ARTICLE 50: Should parliament get a say?

December 9, 2016

To begin with, let me be abundantly clear, on 23rd June, I voted to remain in the European Union. I am a ‘remoaner’ and I still firmly believe that Britain’s interests are better served within the EU. But with that aside, I am a democrat and it would be wrong for any government to ignore the will of the British people. However, the idea of the government triggering Article 50 without proper parliamentary scrutiny is frightening and Mrs. May should not even have considered going down that route. If this were any issue other than brexit, there would have been an outcry against the Prime Minister but the brexiteers want us to divorce ourselves from the EU as quickly as possible and don’t see why our parliament should have a vote when the wider electorate had their say on 23rd June. 

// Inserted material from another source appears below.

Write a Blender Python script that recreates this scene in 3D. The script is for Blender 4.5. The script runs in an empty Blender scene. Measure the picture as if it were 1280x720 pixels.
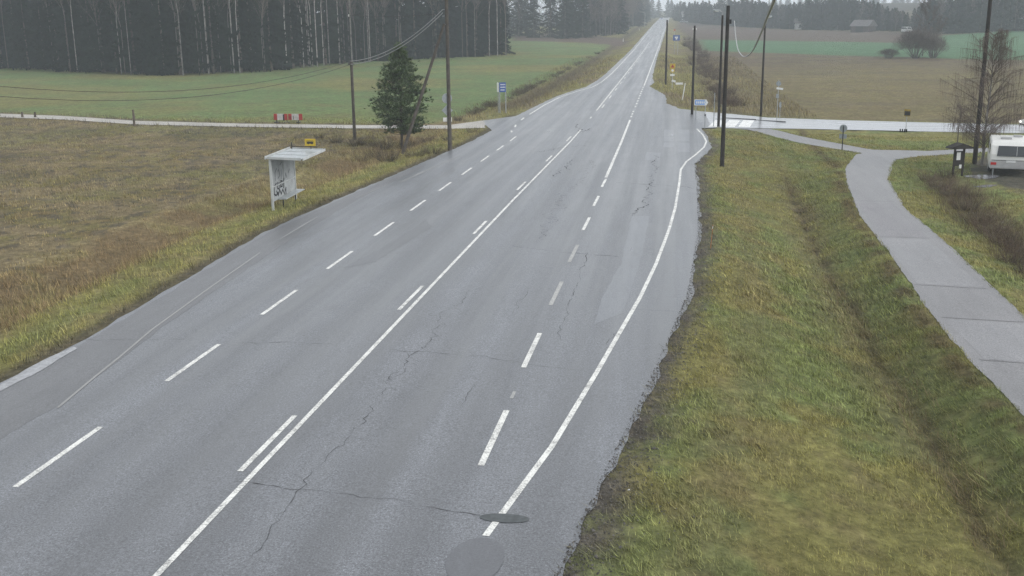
import bpy, bmesh, math, random
import numpy as np
from mathutils import Vector, Matrix
from mathutils.geometry import delaunay_2d_cdt
random.seed(7); rng = np.random.default_rng(11)
sc = bpy.context.scene
C = sc.collection
D = bpy.data
R_ = math.radians

# ------------------------------------------------------------------ camera model
FPX = 1340.0; H = 8.4; ROLL = R_(0.6); YAW = R_(8.4); PITCH = math.atan(345/1340.)
fw = np.array([-math.sin(YAW)*math.cos(PITCH), math.cos(YAW)*math.cos(PITCH), -math.sin(PITCH)])
r0 = np.array([math.cos(YAW), math.sin(YAW), 0.]); u0 = np.cross(r0, fw)
CR = r0*math.cos(ROLL)-u0*math.sin(ROLL); CU = u0*math.cos(ROLL)+r0*math.sin(ROLL)
CAM = np.array([0, 0, H])
cam = D.objects.new('camera', D.cameras.new('camera')); C.objects.link(cam); sc.camera = cam
cam.matrix_world = Matrix(((CR[0], CU[0], -fw[0], 0), (CR[1], CU[1], -fw[1], 0), (CR[2], CU[2], -fw[2], H), (0, 0, 0, 1)))
cam.data.sensor_width = 36; cam.data.lens = 36*FPX/1280; cam.data.clip_end = 6000; cam.data.clip_start = .1

def smooth(a, b, x):
    t = np.clip((x-a)/(b-a), 0, 1); return t*t*(3-2*t)
_by = [-200, 0, 80, 160, 275, 420, 600, 893, 1000, 1300, 6000]; _bz = [0.5, 0, -1.0, -1.1, -.9, 0, 1.1, 2.3, 2.0, 0, 0]
def base(y): return np.interp(y, _by, _bz)
# hill side of the far right field and the wooded ridges
def hills(x, y):
    h = 7.0*smooth(300, 480, y)*smooth(60, 140, x)
    h = h + 5*smooth(900, 1500, y)
    h = h + 3.0*smooth(560, 800, y)*smooth(20, 60, x)
    return h
# cross sections (world x at world y)
ER = ([-40, 0, 15.1, 18.2, 21.9, 26.6, 33.5, 44.5, 55.6, 67.2, 76.3, 83, 90.1], [-2.6, -2.2, -1.5, -1.1, -.6, 0., .8, 1.4, 1.6, 1.7, 3.0, 2.9, 2.6])
EL = ([-40, 22.9, 26.2, 31.8, 42.7, 51.3, 62, 76.6, 89.3], [-16.0, -16.1, -16.0, -16.3, -16.9, -16.5, -15.8, -14.9, -14.6])
DITCH = ([-40, 16, 20, 24, 31, 41, 50, 62], [6.25, 6.25, 6.2, 6.2, 6.2, 6.25, 6.5, 7.0])
PL = ([-40, 23, 28, 34, 43, 52, 62, 69], [8.4, 8.3, 8.1, 8.2, 8.7, 9.0, 10.0, 10.9])
PR = ([-40, 32, 38, 46, 54, 64, 70], [10.6, 10.9, 11.1, 11.4, 11.5, 12.6, 13.9])
def local(x, y):
    x = np.asarray(x, float); y = np.asarray(y, float)
    er = np.interp(y, *ER); el = np.interp(y, *EL); dx = np.interp(y, *DITCH); pl = np.interp(y, *PL); pr = np.interp(y, *PR)
    # right verge, ditch, cycle path
    a = smooth(er+.3, dx+.2, x)*1.05 - smooth(dx-.1, pl-.1, x)*.66 + smooth(pr, pr+3.0, x)*.45 - smooth(pr+3.4, pr+6.5, x)*.35
    V = -0.10*np.exp(-((x-dx)/.3)**2)
    wr = 1-smooth(56, 70, y)
    right = (-a+V)*wr*(x > er)
    right = right - .42*(1-wr)*smooth(er+.5, er+7, x)*(1-smooth(80, 90, y)) - .35*smooth(80, 88, y)*smooth(4, 20, x)*(1-smooth(110, 140, y))
    # left verge, ditch, field
    l = el-x
    left = (-.12*smooth(.2, 2.5, l) - .55*smooth(2.8, 4.8, l) + .35*smooth(5.2, 7.5, l))*(1-smooth(80, 89, y))
    # far embankment
    c = -6.6; hw = np.interp(y, [90, 104, 124, 140, 171, 400], [9, 7.4, 5.9, 4.4, 3.9, 3.7])+.8
    ex = np.abs(x-c)-hw
    far = (-.75*smooth(.3, 3.5, ex)+.3*smooth(4, 8, ex))*smooth(106, 135, y)
    return np.where(x > -6, right, left) + far
def T(x, y):
    return base(y)+hills(x, y)+local(x, y)
def ray(px, py):
    d = fw*FPX+CR*(px-640)-CU*(py-360); return d/np.linalg.norm(d)
def proj(P):
    v = np.asarray(P, float)-CAM; return 640+FPX*v.dot(CR)/v.dot(fw), 360-FPX*v.dot(CU)/v.dot(fw)
_ts = 5*1.012**np.arange(560)
def hit(px, py):
    """ground point under a pixel of the 1280x720 photograph"""
    d = ray(px, py); P = CAM+d*_ts[:, None]
    below = np.nonzero(P[:, 2] < T(P[:, 0], P[:, 1]))[0]
    if len(below) == 0: k = len(_ts)-1; return Vector(P[k])
    k = below[0]; a, b = (_ts[k-1] if k else 1), _ts[k]
    for _ in range(30):
        m = (a+b)/2; Q = CAM+d*m
        if Q[2] < T(Q[0], Q[1]): b = m
        else: a = m
    Q = CAM+d*b; return Vector((Q[0], Q[1], float(T(Q[0], Q[1]))))
def at_depth(px, py, dep):
    d = ray(px, py); return Vector(CAM+d*(dep/d.dot(fw)))
def depth(P): return float((np.array(P)-CAM).dot(fw))
def scale(P): return FPX/depth(P)              # photo pixels per metre
def ztop(P, py):
    """height above P (m) whose pixel row is py"""
    a, b = 0., 60.
    for _ in range(40):
        m = (a+b)/2
        if proj((P[0], P[1], P[2]+m))[1] > py: a = m
        else: b = m
    return a
def gz(x, y): return float(T(x, y))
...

A major plank in the leave argument was to restore parliamentary sovereignty and regularly described the European Union as undemocratic. It seems rather strange that people from the same campaign are genuinely advocating circumnavigating the parliament to which they wanted to restore sovereignty. Of course the main issue here isn’t brexit, it is the precedent that would be set by such a move. If Mrs. May were to use the Royal Prerogative to trigger Article 50, she would not have to set out a clear brexit plan and crucially, she would not have to undergo any parliamentary scrutiny. After such a move on an important constitutional issue, it would be considerably easier for future governments to justify using the Royal Prerogative on other issues and one has to question, where would it end? Prime Ministers would basically be able to do whatever they wanted and ignore parliament in the process. Imagine this situation: Mrs. May decides she wants to get rid of the Human Rights act but she realises that she’s going to struggle to get such a move through the House of Commons due to her wafer-thin majority. So, in order to get the act revoked, she puts together a short statement and uses the Royal Prerogative. How could anyone argue that she was acting unconstitutionally if such a move had been legitimised by the triggering of Article 50? In-fact, I challenge you to think of an issue over the last ten years in British Politics that carries this much importance and has had as many far-reaching consequences. 

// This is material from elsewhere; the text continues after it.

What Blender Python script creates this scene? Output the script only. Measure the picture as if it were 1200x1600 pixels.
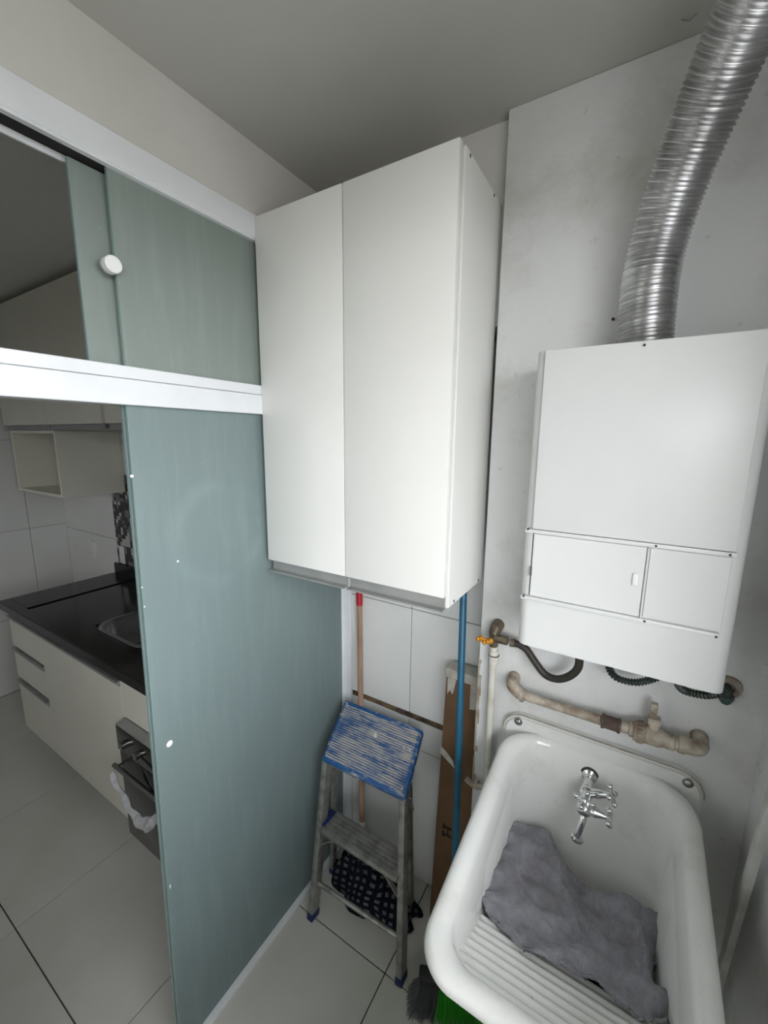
import bpy, bmesh, math, random
from mathutils import Vector, Matrix, noise

for o in list(bpy.data.objects): bpy.data.objects.remove(o)
SC = bpy.context.scene
COL = SC.collection
random.seed(7)

# ------------------------------------------------------------------ camera, world, light, exposure
F_PX, YAW, PITCH, ROLL = 642.3, math.radians(31.517), math.radians(-10.099), math.radians(-0.544)
CAM_H = 1.76
CAM_R = Matrix.Rotation(YAW, 3, 'Z') @ Matrix.Rotation(PITCH, 3, 'X') @ Matrix.Rotation(ROLL, 3, 'Y')
cam = bpy.data.cameras.new('camera')
cam.sensor_fit = 'VERTICAL'; cam.sensor_height = 36.0; cam.lens = F_PX / 1600 * 36.0
cam.clip_start = 0.01; cam.clip_end = 100
cam_ob = bpy.data.objects.new('camera', cam); COL.objects.link(cam_ob)
cam_ob.location = (0, 0, CAM_H)
cam_ob.rotation_euler = (CAM_R @ Matrix.Rotation(math.radians(90), 3, 'X')).to_euler()
SC.camera = cam_ob

SC.view_settings.view_transform = 'Standard'
SC.view_settings.look = 'None'
SC.view_settings.gamma = 1.0
SC.view_settings.use_curve_mapping = False
SC.view_settings.exposure = 0.42

SKY = 9.0
world = bpy.data.worlds.new('overcast_sky'); SC.world = world; world.use_nodes = True
nt = world.node_tree; nt.nodes.clear()
wo = nt.nodes.new('ShaderNodeOutputWorld'); bgn = nt.nodes.new('ShaderNodeBackground')
tc = nt.nodes.new('ShaderNodeTexCoord'); sx = nt.nodes.new('ShaderNodeSeparateXYZ'); rp = nt.nodes.new('ShaderNodeValToRGB')
rp.color_ramp.elements[0].position = 0.46; rp.color_ramp.elements[0].color = (0.17, 0.17, 0.165, 1)
rp.color_ramp.elements[1].position = 0.54; rp.color_ramp.elements[1].color = (0.95, 0.965, 1.0, 1)
mr = nt.nodes.new('ShaderNodeMath'); mr.operation = 'MULTIPLY_ADD'; mr.inputs[1].default_value = 0.5; mr.inputs[2].default_value = 0.5
nt.links.new(tc.outputs['Generated'], sx.inputs[0]); nt.links.new(sx.outputs['Z'], mr.inputs[0])
nt.links.new(mr.outputs[0], rp.inputs[0]); nt.links.new(rp.outputs[0], bgn.inputs['Color'])
bgn.inputs['Strength'].default_value = SKY
nt.links.new(bgn.outputs[0], wo.inputs[0])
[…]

Stepping back for a moment, and looking at the bigger picture, there is a tremendous amount of work that needs to be done once Article 50 has been triggered in order to ensure a smooth transition. No country has ever left the European Union, so we are in unchartered territory. It is important that the United Kingdom gets the best deal and we are all routing for brexit to be a success. But surely, we need to take stock before we cut our ties and make sure that every detail is meticulously thought out and scrutinised in order to ensure that no one loses out. The other reality here is that the majority of Labour MPs are sitting in seats that voted heavily to leave and therefore it would be close to political suicide for them to make any attempt to block brexit. This means that any theoretical Conservative rebellion against Mrs. May would need to involve a triple digit number of her own MPs to have any chance of success. Realistically, it isn’t going to happen.

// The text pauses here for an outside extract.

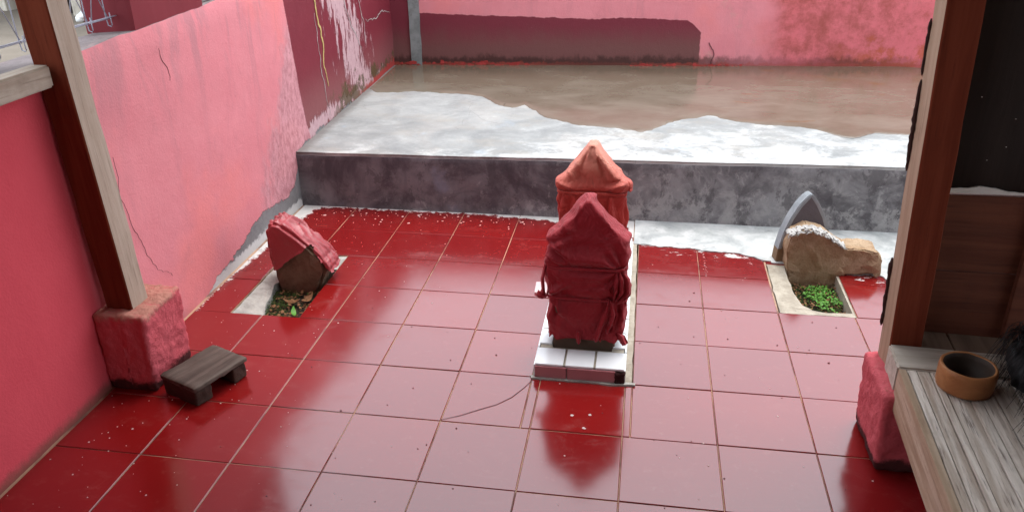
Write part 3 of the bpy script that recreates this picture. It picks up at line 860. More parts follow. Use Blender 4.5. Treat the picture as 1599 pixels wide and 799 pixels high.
g.ribbon(p, w, (1, 0, 0), 0.001); g.build('scratch', MORTAR, lw)
g = Geo(); p, w = wall_line([(3.02, 1.05), (3.12, 0.80), (3.2, 0.7), (3.28, 0.62)], 0.008, 9, amp=0.02)
g.ribbon(p, w, (1, 0, 0), 0.001); g.build('scratch', MORTAR, lw)
g = Geo(); p, w = wall_line([(3.25, 1.0), (3.36, 0.78), (3.38, 0.64)], 0.008, 12, amp=0.02)
g.ribbon(p, w, (1, 0, 0), 0.001); g.build('scratch', MORTAR, lw)
g = Geo(); p, w = wall_line([(3.4, 0.78), (3.6, 0.75), (3.78, 0.77), (3.95, 0.735)], 0.008, 13, amp=0.02)
g.ribbon(p, w, (1, 0, 0), 0.001); g.build('scratch', MORTAR, lw)

# maroon pillar standing on the wall
v, f = rough_block(0.20, 0.50, 1.3, 9, 0.003, 8, 3, 0.006)
o = obj('wall_pillar', mesh('wall_pillar', v, f, MAROON), None, (-1.623, 1.17, 1.125))
tag(o, 'maroon painted square pillar standing on top of the pink side wall', 'pillar')
# cement fillet of the joint under the far side of the pillar
v, f = rough_block(0.10, 0.30, 0.06, 6, 0.012, 14, 4, 0.02)
o = obj('mortar_lump', mesh('mortar_lump', v, f, MORTAR, True), None, (-1.60, 1.62, 1.155))
tag(o, 'white lump of mortar on the wall top beyond the maroon pillar', 'mortar')

# ------------------------------------------------------------------ back wall
bwo = thing('back_wall', 'pink back wall behind the wet platform with a maroon band and brown algae stains', 'wall', (WX, 3.97, 0), math.atan(0.0755))
def back_wall():
    v, f, fm = [], [], []
    nx, nz = 90, 26
    L = 5.4
    for i in range(nx + 1):
        x = -0.15 + L * i / nx
        for k in range(nz + 1):
            t = 1.37 + 0.008 * fbm((x * 5, 1, 2))
            z = -0.1 + (t + 0.1) * k / nz
            y = 0.005 * fbm((x * 2.4, z * 2.4, 15)) + 0.002 * fbm((x * 11, z * 11, 18))
            v.append((x, y + 0.003, z))
        v.append((x, 0.16, t)); v.append((x, 0.16, -0.1))
    W = nz + 3
    for i in range(nx):
        for k in range(W - 1):
            f.append([(i + 1) * W + k, i * W + k, i * W + k + 1, (i + 1) * W + k + 1]); fm.append(1 if k == nz else 0)
    me = mesh('plaster_face', v, f, BACKW, True)
    me.materials.append(WTOP)
    for p, q in zip(me.polygons, fm): p.material_index = q
    bm = bmesh.new(); bm.from_mesh(me)
    for e in bm.edges:
        if len(e.link_faces) == 2 and e.calc_face_angle(0) > 0.9: e.smooth = False
    bm.to_mesh(me); bm.free()
    return obj('plaster_face', me, bwo)
back_wall()
g = Geo()
pts = []
for k in range(25):
    z = 0.33 + 1.05 * k / 24
    pts.append((0.128 + 0.003 * fbm((z * 9, 1, 1)), 0.205 + 0.003 * fbm((z * 9, 5, 1)), z))
for a, b in zip(pts[:-1], pts[1:]):
    g.add([(a[0], -0.008, a[2]), (a[1], -0.010, a[2]), (b[1], -0.010, b[2]), (b[0], -0.008, b[2]), (a[0], 0.02, a[2]), (a[1], 0.02, a[2]), (b[1], 0.02, b[2]), (b[0], 0.02, b[2])],
          [[0, 1, 2, 3], [4, 0, 3, 7], [1, 5, 6, 2]])
g.build('cement_strip', STRIP, bwo)
g = Geo()
P2 = jitter_line([Vector((2.295, 0.36)), Vector((2.30, 0.44)), Vector((2.28, 0.50)), Vector((2.26, 0.53))], 0.012, 0.02, 3)
g.ribbon([(q.x, -0.004, q.y) for q in P2], [0.006] * len(P2), (0, -1, 0), 0.001); g.build('crack', DARKL, bwo)
g = Geo()
r = random.Random(21)
for k in range(90):                      # flakes of red paint and cement lying along the foot of the wall
    x = r.uniform(0.02, 1.0) if k % 2 else r.uniform(1.7, 2.5); s = r.uniform(0.005, 0.016) * (1.3 if x < 2.3 else 0.8); zz = 0.362 + r.uniform(0, 0.03) * (1 if x < 1.4 else .5)
    n = 6
    a0 = r.random() * 6
    pts = [(x + s * (0.6 + r.random()) * math.cos(a0 + 2 * math.pi * q / n), -0.012 - r.random() * .004, zz + 0.6 * s * (0.6 + r.random()) * math.sin(a0 + 2 * math.pi * q / n)) for q in range(n)]
    g.add(pts, [list(range(n))])
REDF = plain('red_flake', (0.36, 0.045, 0.04), 0.9, 0.2, 0.4, 30)
o = g.build('paint_flakes', REDF, bwo); o['kind'] = 'stuff'

# ------------------------------------------------------------------ stumps, posts, beam, roof
def stump_shape(tx, ty):
    def f(p):
        k = p.z / 0.3
        p.x *= 1 - tx * k; p.y *= 1 - ty * k
        return p
    return f
v, f = rough_block(0.195, 0.245, 0.302, 44, 0.0055, 26, 1.0, 0.014, lambda p: Vector((p.x - 0.012 * (1 - p.z / .3) * (p.x > 0) + 0.0, p.y, p.z)))
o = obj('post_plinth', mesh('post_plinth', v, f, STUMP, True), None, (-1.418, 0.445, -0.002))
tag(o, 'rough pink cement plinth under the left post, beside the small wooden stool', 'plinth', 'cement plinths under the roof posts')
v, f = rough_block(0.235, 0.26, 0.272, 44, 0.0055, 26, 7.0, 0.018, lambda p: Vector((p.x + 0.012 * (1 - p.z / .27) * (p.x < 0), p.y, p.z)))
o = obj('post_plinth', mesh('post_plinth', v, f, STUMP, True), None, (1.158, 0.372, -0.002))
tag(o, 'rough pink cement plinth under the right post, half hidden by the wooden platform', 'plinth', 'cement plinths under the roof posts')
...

Over the coming weeks, the brexiteers will call out against the judiciary. They will claim that the 52% are being stitched up by the establishment and that those that voted to remain are sore losers. In doing that, they will be failing to understand that the basic issue here is not actually about brexit but about maintaining checks and balances on the executive through proper scrutiny in the legislature. I’m not saying that parliament should block the triggering of Article 50, and after Wednesday’s non-binding Opposition Motion, I don’t think that they were ever going to, but it would be wrong for the government’s plan on such a pivotal issue not to go through the proper channels. The terms of the 2015 EU referendum act were clear, the result was non-binding and as per the representative democracy in which we live, it should be down to our elected officials to have the final say.